I cut my undergraduate teeth on Popper, Grunbaum, and Lakatos. I'm not operating under the delusion that a single positive case proves a thesis, nor a single negative case disproves it.

Ralph E. Luker - 10/22/2004

A "Fox effect" might be to keep people in ignorance. An "NPR effect" might be to keep people well informed. I don't see any libel, myth, or slander in it.

Ralph E. Luker - 10/22/2004

If you've not been following the story on Senator James Bunning of Kentucky, he's running for re-election. He'd be better served if he could simply not say a public word because Bush will carry the state in a walk and an incumbent Republican Senator there _should_ have an easy time of it. But a) Senator Bunning isn't very bright to begin with; and b) there's considerable suspicion that he's in early Alzheimer's. He's killed a strong early lead in the race and, even with a relatively weak opponent, chances are about 50/50 that Democrats could pick up a Senate seat in Kentucky.

Jonathan Dresner - 10/22/2004

The problem is not that Fox does not cover the same major stories that the others do. Rarely is bias so blatant: but the mix and spin is so distorted that even a regular viewer with a strong interest in Iraq and military affairs (as I presume the Congressman is) could miss a story like this.

Jonathan Dresner - 10/22/2004

Myth? Slander? Whatever you want to call it, it's unwarranted and I'm sick of it.

Ralph E. Luker - 10/22/2004

Jeez, Richard, now you're defending Fox! What compulsion drives you? Look at the data KC cites. It suggests that there is Fox-fed ignorance in the public.

Richard Henry Morgan - 10/22/2004

I did a search of the Fox News website, and it seems they carried a story (from AP) on that topic on Sunday 17 October. In it, it details how the refuseniks were from the 343rd Quartermaster Company, one of the few units whose trucks had yet to be armored.

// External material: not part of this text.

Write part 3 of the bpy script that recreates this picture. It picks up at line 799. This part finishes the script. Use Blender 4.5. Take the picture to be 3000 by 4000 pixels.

Interestingly, it may have been a good thing if you did not rely on CBS for your information concerning this story. Over at they quote Rather as saying that "units" (plural) refused, rather than just the 343rd company -- not that I'm suggesting any bias on the part of Rather, of course.

Ralph E. Luker - 10/22/2004

Jonathan, I keep Atlanta's NPR station on in my house all day long. I sleep with Atlanta's NPR station on in my bedroom, whenever I sleep. But don't you think it's a little strong to talk about an "NPR libel"?

Jonathan Dresner - 10/22/2004

While it may be true that NPR is more heavily supported and listened to by liberals, the balance and substance of NPR reporting is good.

I can't seem to find it in this survey, but previous surveys which identified respondents by primary news source have consistently found that NPR listeners correctly understand the situation roughly the same amount as newspaper readers, much more frequently than "big three" network viewers and ... well Fox viewers came in last, that's all I'll say.